En Libye, Mohammed Ben Zayed été le plus ferme soutien du « maréchal » Haftar, le maître de la Cyrénaïque, dans les deux guerres civiles qu’il a déclenchées en 2014 et 2019 pour tenter, en vain, de s’emparer de l’Ouest du pays. A la différence de la Russie, de l’Arabie et de l’Egypte, les autres appuis d’Haftar, les Emirats cautionnent activement la collaboration entre l’auto-proclamée « Armée nationale libyenne » et les milices salafistes. Leur chef spirituel, Rabi al-Madkhali, a , depuis l’Arabie saoudite où il réside, publié en 2017 une fatwa de soutien à Haftar, au motif que les Frères musulmans, actifs dans le gouvernement de Tripoli, seraient « plus dangereux pour les salafistes que les Juifs et les Chrétiens »(sic). Les milices salafistes sont dès lors devenues les troupes de choc d’Haftar, qui a couvert en retour leurs pires excès. Les cheikhs salafistes ont en outre pris le contrôle de nombreuses institutions religieuses, avec l’aval d’Haftar, imposant à la population libyenne concernée un ordre moral particulièrement sourcilleux.

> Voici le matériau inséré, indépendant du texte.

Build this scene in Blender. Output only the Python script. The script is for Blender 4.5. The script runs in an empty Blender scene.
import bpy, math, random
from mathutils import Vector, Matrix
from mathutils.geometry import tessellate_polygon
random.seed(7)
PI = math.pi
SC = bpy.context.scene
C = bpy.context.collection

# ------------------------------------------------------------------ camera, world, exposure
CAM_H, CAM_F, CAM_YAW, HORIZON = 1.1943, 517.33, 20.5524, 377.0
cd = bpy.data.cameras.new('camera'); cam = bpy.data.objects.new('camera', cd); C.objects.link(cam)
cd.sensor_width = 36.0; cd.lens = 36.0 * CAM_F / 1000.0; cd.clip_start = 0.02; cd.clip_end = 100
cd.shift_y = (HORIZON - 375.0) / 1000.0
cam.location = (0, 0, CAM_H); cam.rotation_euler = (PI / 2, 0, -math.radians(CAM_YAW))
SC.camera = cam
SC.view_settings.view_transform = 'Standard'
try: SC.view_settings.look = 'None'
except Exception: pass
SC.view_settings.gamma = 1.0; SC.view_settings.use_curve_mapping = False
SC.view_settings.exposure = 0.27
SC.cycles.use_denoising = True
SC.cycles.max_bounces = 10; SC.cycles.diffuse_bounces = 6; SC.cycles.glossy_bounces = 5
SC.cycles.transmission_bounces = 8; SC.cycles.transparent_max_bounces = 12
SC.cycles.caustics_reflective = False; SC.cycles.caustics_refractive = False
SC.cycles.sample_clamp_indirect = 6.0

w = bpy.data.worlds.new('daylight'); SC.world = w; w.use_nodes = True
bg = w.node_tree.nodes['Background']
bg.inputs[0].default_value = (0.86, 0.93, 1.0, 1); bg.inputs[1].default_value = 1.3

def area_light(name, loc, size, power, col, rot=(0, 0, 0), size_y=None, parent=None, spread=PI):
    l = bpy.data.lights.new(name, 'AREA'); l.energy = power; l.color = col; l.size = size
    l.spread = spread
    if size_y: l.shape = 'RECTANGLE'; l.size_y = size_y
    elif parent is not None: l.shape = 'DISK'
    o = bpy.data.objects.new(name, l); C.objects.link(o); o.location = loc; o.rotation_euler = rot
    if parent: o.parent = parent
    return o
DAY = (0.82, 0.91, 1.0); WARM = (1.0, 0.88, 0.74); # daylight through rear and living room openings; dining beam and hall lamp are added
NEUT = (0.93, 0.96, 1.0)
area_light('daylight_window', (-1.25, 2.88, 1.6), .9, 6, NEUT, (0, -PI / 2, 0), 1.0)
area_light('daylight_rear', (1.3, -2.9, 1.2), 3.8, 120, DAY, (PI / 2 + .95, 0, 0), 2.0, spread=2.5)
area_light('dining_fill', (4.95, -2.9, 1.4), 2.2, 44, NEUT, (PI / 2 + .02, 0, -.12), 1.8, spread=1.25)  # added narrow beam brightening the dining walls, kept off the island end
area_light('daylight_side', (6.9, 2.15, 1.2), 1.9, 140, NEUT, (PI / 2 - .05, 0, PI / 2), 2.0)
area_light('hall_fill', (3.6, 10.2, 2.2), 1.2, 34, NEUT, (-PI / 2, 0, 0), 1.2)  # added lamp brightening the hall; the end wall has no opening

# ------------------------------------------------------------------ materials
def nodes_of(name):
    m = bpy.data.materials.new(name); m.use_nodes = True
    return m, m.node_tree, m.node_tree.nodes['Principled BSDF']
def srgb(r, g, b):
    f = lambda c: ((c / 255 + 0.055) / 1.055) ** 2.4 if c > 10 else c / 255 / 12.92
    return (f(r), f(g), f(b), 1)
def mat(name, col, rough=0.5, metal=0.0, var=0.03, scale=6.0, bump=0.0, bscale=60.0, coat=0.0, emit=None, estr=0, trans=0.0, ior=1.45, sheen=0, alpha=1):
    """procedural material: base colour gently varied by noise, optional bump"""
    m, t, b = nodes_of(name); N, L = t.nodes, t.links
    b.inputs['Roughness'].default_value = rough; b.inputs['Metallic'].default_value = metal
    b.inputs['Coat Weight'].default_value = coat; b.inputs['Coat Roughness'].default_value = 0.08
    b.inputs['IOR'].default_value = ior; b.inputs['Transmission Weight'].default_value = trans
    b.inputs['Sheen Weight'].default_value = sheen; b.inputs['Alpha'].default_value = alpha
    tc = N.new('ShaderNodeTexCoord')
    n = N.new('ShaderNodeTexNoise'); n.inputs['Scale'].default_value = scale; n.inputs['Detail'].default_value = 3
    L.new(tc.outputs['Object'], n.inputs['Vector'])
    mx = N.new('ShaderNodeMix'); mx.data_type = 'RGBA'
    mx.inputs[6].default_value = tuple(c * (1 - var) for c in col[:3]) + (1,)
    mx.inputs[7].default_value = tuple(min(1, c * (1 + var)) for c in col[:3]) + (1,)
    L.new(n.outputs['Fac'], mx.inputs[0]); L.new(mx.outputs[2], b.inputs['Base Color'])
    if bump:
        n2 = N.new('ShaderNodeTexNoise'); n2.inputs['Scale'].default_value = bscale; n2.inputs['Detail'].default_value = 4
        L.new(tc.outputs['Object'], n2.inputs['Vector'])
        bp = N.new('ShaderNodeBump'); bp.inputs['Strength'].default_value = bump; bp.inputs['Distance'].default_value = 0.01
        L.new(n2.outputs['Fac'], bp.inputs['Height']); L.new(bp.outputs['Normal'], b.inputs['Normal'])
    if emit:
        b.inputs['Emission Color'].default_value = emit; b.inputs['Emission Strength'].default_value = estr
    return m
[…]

L’adage selon lequel « les ennemis de mes ennemis sont mes amis » semble justifier le troublant compagnonnage d’Abou Dhabi avec les courants les plus agressivement rétrogrades de l’Islam en Tchétchénie, au Yémen ou en Libye. Mais, quelles que soient les considérations géopolitiques qui les sous-tendent, de telles compromissions devraient invalider les prétentions des Emirats à incarner une forme d’Islam des lumières.